Saya mencoba teknik lain. Saya menunjuk satu mahasiswa secara acak dan bertanya, “Apa pendapatmu?” Ia terlihat gugup, lalu menjawab dengan suara pelan, “Saya kurang tahu, Pak.” Saya tersenyum dan berkata, “Bukan masalah tahu atau tidak tahu. Menurut kamu saja.” Ia akhirnya berbicara, meskipun masih ragu. Begitu satu orang berbicara, aku melihat efek domino mulai terjadi—beberapa mahasiswa lain mulai ikut memberikan pendapatnya.
Namun, tidak semua mahasiswa memiliki keberanian seperti itu. Dalam lingkungan akademik yang lebih ketat, pertanyaan yang salah bisa berujung pada rasa malu. Dalam penelitian yang dilakukan oleh Stanford University, ditemukan bahwa mahasiswa yang pernah mengalami pengalaman negatif saat bertanya (misalnya, ditertawakan atau diremehkan) cenderung 40% lebih kecil kemungkinannya untuk mengajukan pertanyaan lagi di kelas berikutnya. Ini membuktikan bahwa trauma akademik dapat mempengaruhi partisipasi dalam jangka panjang.
Sebagai dosen, Saya bertanya kepada diri sendiri: Apakah Saya turut andil dalam membangun budaya diam ini? Apakah caraku menanggapi pertanyaan mahasiswa justru membuat mereka enggan berbicara? Saya mulai sadar bahwa dalam banyak kasus, mahasiswa memilih diam bukan karena mereka tidak tahu, tetapi karena mereka tahu diam adalah pilihan yang lebih aman.
Namun, jika kita terus membiarkan ini terjadi, apakah kita sedang menciptakan generasi yang patuh tetapi tidak kritis? Cerdas tetapi tidak berani? Paham teori tetapi gagap dalam berpendapat?
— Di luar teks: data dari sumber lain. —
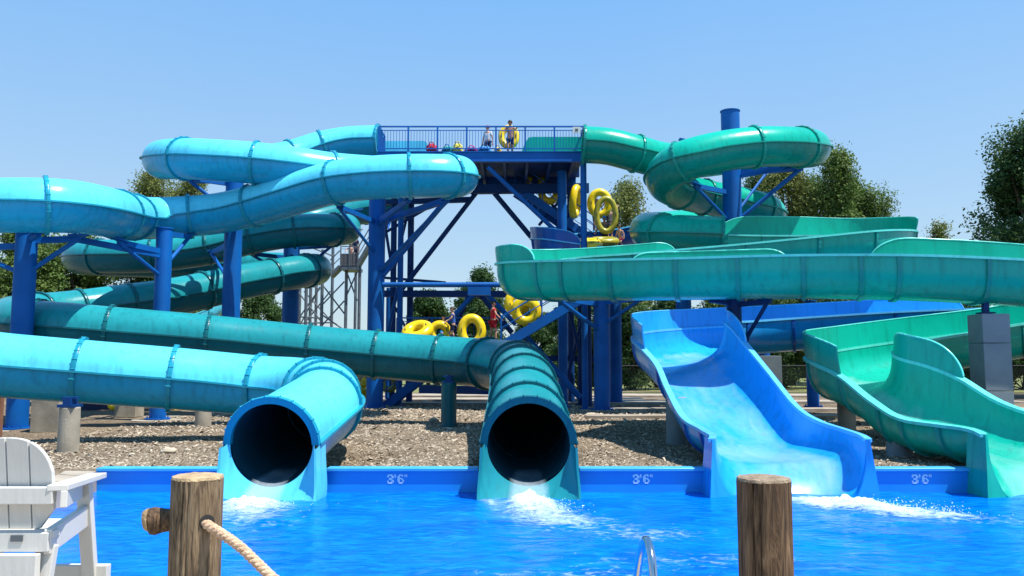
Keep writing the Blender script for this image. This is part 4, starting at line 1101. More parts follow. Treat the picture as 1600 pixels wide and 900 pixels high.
# pale splash chute low at left between teal tubes
pc = thing('far_slide', PZ(320, 46, 0), 'pale blue chute end glimpsed under the descending teal tube', 'water slide')
a0 = [PZ(338, 47, 3.9), PZ(330, 45.5, 3.0), PZ(318, 43.5, 2.2), PZ(300, 41.5, 1.9)]
s0 = [(p + Vector((-.7, 0, .45)), p + Vector((.7, 0, .55)), .5) for p in a0]
p1 = [P(355, 470, 46), P(335, 483, 45), P(312, 492, 44), P(285, 500, 43)]
trough(pc, [(p + Vector((0, -.75, 0)), p + Vector((0, .75, .25)), .55) for p in p1], (M['lb'], M['lb_rib'], M['lb']), ribs=(1, 2), name='trough')

# ------------------------------------------------------------------ chain link fence
fe = thing('chain_link_fence', PZ(1200, 51, 0), 'dark chain link fence in front of the dry grass behind the open flumes', 'fence')
fy = 51.0; xs = [6.5 + 3.0 * i for i in range(10)]
for x in xs:
    mb = MB(); mb.rod((x, fy, 0), (x, fy, 1.75), .04, 8); mb.build('fence_post', M['black'], fe)
mb = MB(); mb.rod((xs[0], fy, 1.72), (xs[-1], fy, 1.72), .028, 8); mb.rod((xs[0], fy, .08), (xs[-1], fy, .08), .02, 8); mb.build('fence_rail', M['black'], fe)
mb = MB(); k = xs[0]
while k < xs[-1] - 1.7:
    for sgn in (1, -1):
        a = (k, fy, .08) if sgn > 0 else (k + 1.64, fy, .08); b_ = (k + 1.64, fy, 1.72) if sgn > 0 else (k, fy, 1.72)
        mb.rod(a, b_, .006, 3, cap=False)
    k += .14
mb.build('wire_mesh', M['black'], fe, smooth=False)
# blue shade bench and yellow carts in the far left gap
sh = thing('service_shed', PZ(150, 33, 0), 'low dark shed with white boxes in the gap under the pale blue tube', 'shed')
a, b_ = PZ(122, 33, 0), PZ(176, 33, 0)
mb = MB(); mb.box(((a.x + b_.x) / 2, 34.2, 1.0), (b_.x - a.x + 1.0, 2.0, 2.0)); mb.build('shed_wall', M['navy_cloth'], sh, smooth=False)
mb = MB(); mb.box(((a.x + b_.x) / 2, 34.2, 2.06), (b_.x - a.x + 1.4, 2.4, .12)); mb.build('shed_roof', M['grey_cloth'], sh, smooth=False)
for q in (128, 143, 160, 169):
    c = PZ(q, 33, .5); mb = MB(); mb.box((c.x, 33.1, .48 + .05 * (q % 3)), (.22 if q > 140 else .4, .1, .18)); mb.build('white_box', M['white'], sh, smooth=False)
# ------------------------------------------------------------------ lifeguard chair, seen from behind
def PL(px, py, D): return P(px, py, D)
W_ = M['white']
ch = thing('lifeguard_chair', (PZ(40, 4.1, 0).x, 4.1, .03), 'tall white slatted lifeguard chair seen from behind at the left edge of the pool', 'chair')
cx = P(21, 700, 3.9).x           # centre line of the back
yb_ = 3.9
zseat = P(60, 828, 3.9).z; zarm = P(60, 770, 3.9).z
sw = .099
tops = {}
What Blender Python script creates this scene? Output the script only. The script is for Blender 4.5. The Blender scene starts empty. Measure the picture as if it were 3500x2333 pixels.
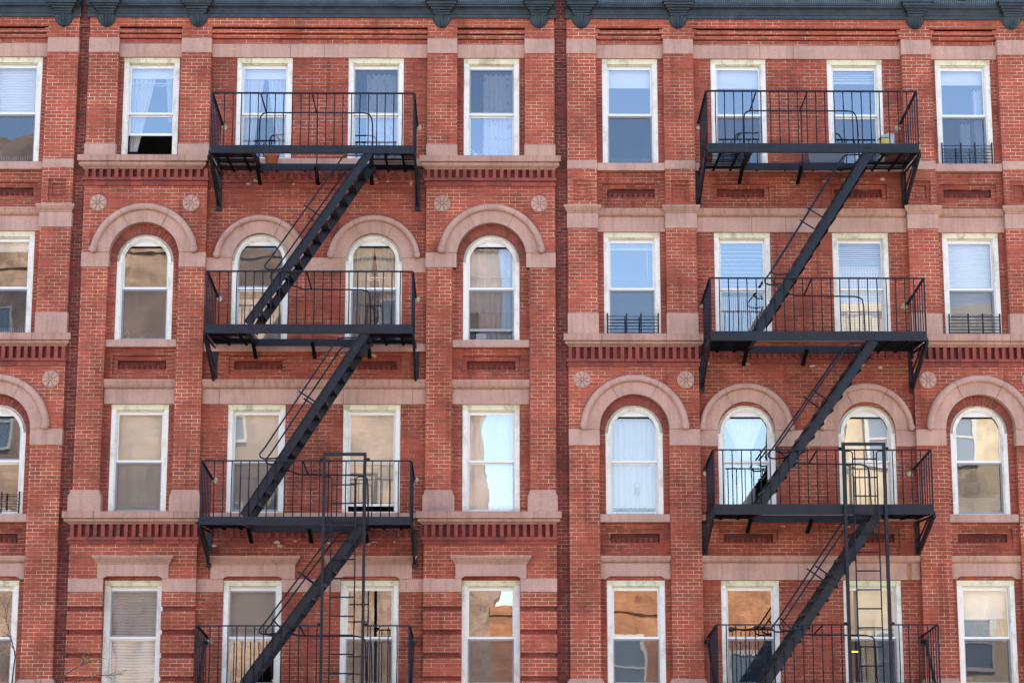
import bpy, math, random
from mathutils import Vector
from mathutils.geometry import tessellate_polygon
random.seed(7)
rad = math.radians
PI = math.pi
S = bpy.context.scene
C = S.collection

# ------------------------------------------------------------------ camera
cd = bpy.data.cameras.new('camera')
cam = bpy.data.objects.new('camera', cd)
C.objects.link(cam)
S.camera = cam
cam.location = (0, -29.2, 7.0)
_p, _w, _r = rad(10.2), rad(0.6646), rad(-0.0385)
F = Vector((math.sin(_w)*math.cos(_p), math.cos(_w)*math.cos(_p), math.sin(_p)))
R = Vector((math.cos(_w), -math.sin(_w), 0))
U = R.cross(F)
R2 = R*math.cos(_r) + U*math.sin(_r)
U2 = U*math.cos(_r) - R*math.sin(_r)
from mathutils import Matrix
cam.rotation_euler = Matrix((R2, U2, -F)).transposed().to_euler()
cd.sensor_width = 36
cd.lens = 6413/3500*36
cd.clip_end = 600
S.render.resolution_x, S.render.resolution_y = 1024, 682

# ------------------------------------------------------------------ sky and sun
SUN_EL, SUN_ROT = 48, 25
w = bpy.data.worlds.new('World')
S.world = w
w.use_nodes = True
nt = w.node_tree
bg = nt.nodes['Background']
sk = nt.nodes.new('ShaderNodeTexSky')
sk.sky_type = 'NISHITA'
sk.sun_disc = False
sk.sun_elevation = rad(SUN_EL)
sk.sun_rotation = rad(SUN_ROT)
sk.air_density = 1.0
sk.dust_density = 0.5
sk.ozone_density = 1.4
nt.links.new(sk.outputs[0], bg.inputs[0])
bg.inputs[1].default_value = 0.10
sd = bpy.data.lights.new('sun', 'SUN')
sd.energy = 5
sd.angle = rad(0.5)
sd.color = (1, .95, .87)
sun = bpy.data.objects.new('sun', sd)
C.objects.link(sun)
sv = Vector((math.sin(rad(SUN_ROT))*math.cos(rad(SUN_EL)), math.cos(rad(SUN_ROT))*math.cos(rad(SUN_EL)), math.sin(rad(SUN_EL))))
sun.rotation_euler = sv.to_track_quat('Z', 'Y').to_euler()
sun.location = sv*60
S.view_settings.view_transform = 'Standard'
S.view_settings.look = 'None'
S.view_settings.exposure = 2.72
S.view_settings.gamma = 1

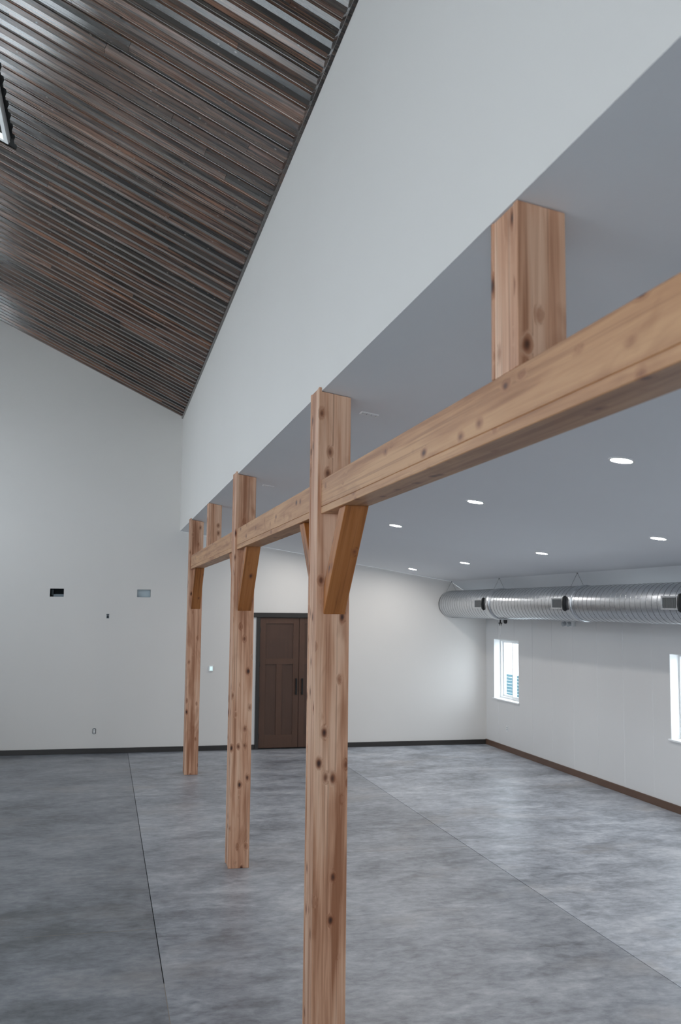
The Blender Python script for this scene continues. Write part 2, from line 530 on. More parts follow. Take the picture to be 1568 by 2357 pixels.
for i, (a, b, c, d) in enumerate(LWIN):
    t = B()
    for y0, y1, z0, z1 in ((a, b, c, c + .06), (a, b, d - .06, d), (a, a + .06, c, d), (b - .06, b, c, d), ((a + b)/2 - .03, (a + b)/2 + .03, c, d)):
        add_box(t, XL - .14, XL - .08, y0, y1, z0, z1)
    f = struct(obj('window_%d' % (6 + i), t, M_TRIM, None, (XL - .1, (a + b)/2, c)))
    t = B(); add_box(t, XL - .112, XL - .106, a + .06, b - .06, c + .06, d - .06)
    obj('pane', t, M_GLASS, f, (XL - .11, (a + b)/2, c))
    portal('window_light_%d' % (6 + i), (XL - .22, (a + b)/2, (c + d)/2), (1, 0, 0), b - a, d - c)
for i, (a, b, c, d) in enumerate(BWIN):
    t = B()
    for x0, x1, z0, z1 in ((a, b, c, c + .06), (a, b, d - .06, d), (a, a + .06, c, d), (b - .06, b, c, d), ((a + b)/2 - .03, (a + b)/2 + .03, c, d)):
        add_box(t, x0, x1, YB - .14, YB - .08, z0, z1)
    f = struct(obj('window_%d' % (9 + i), t, M_TRIM, None, ((a + b)/2, YB - .1, c)))
    t = B(); add_box(t, a + .06, b - .06, YB - .112, YB - .106, c + .06, d - .06)
    obj('pane', t, M_GLASS, f, ((a + b)/2, YB - .11, c))
    portal('window_light_%d' % (9 + i), ((a + b)/2, YB - .22, (c + d)/2), (0, 1, 0), b - a, d - c)

# ------------------------------------------------------------------ wood-look ceiling
ANG = math.atan(CS)
CO, SI = math.cos(ANG), math.sin(ANG)
LS = (XW - XRIDGE)/CO                                  # length of the slope
SKX0, SKX1, SKY0, SKY1 = -1.98, -1.165, 8.5, 10.27     # skylight opening
def on_slope(s, y, h):
    """s metres up the slope from the eave, h metres down into the room from the sheet"""
    return Vector((XW - s*CO - h*SI, y, ZE + s*SI - h*CO))
sk0, sk1 = (XW - SKX1)/CO, (XW - SKX0)/CO
H0 = -.045
bm = B()
def deck(s0, s1, y0, y1):
    add_prism(bm, [on_slope(s0, y0, H0), on_slope(s1, y0, H0), on_slope(s1, y0, H0 - .12), on_slope(s0, y0, H0 - .12)], (0, y1 - y0, 0))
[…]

Saya ingat suatu hari, seorang mahasiswa memberanikan diri bertanya di akhir kelas. Nada suaranya ragu, ia seperti sedang menimbang-nimbang apakah pertanyaannya pantas untuk diajukan. Setelah ia berbicara, aku menanggapinya dengan antusias. Namun yang menarik bukan jawabanku, melainkan reaksi teman-temannya. Sebagian menoleh, ada yang tersenyum kecil, ada juga yang menghela napas seperti berkata “Kenapa sih nambahin pertanyaan? Kita kan udah mau selesai.” Saat itu aku sadar, mahasiswa ini tidak hanya melawan keheningan kelas, tetapi juga menghadapi tekanan sosial dari teman-temannya sendiri.
Jadi, mungkin pertanyaannya bukan lagi "Kenapa mahasiswa diam?", tetapi "Siapa yang membuat mereka memilih diam?" Dan lebih jauh lagi, "Bagaimana kita bisa memecah kebisuan ini?"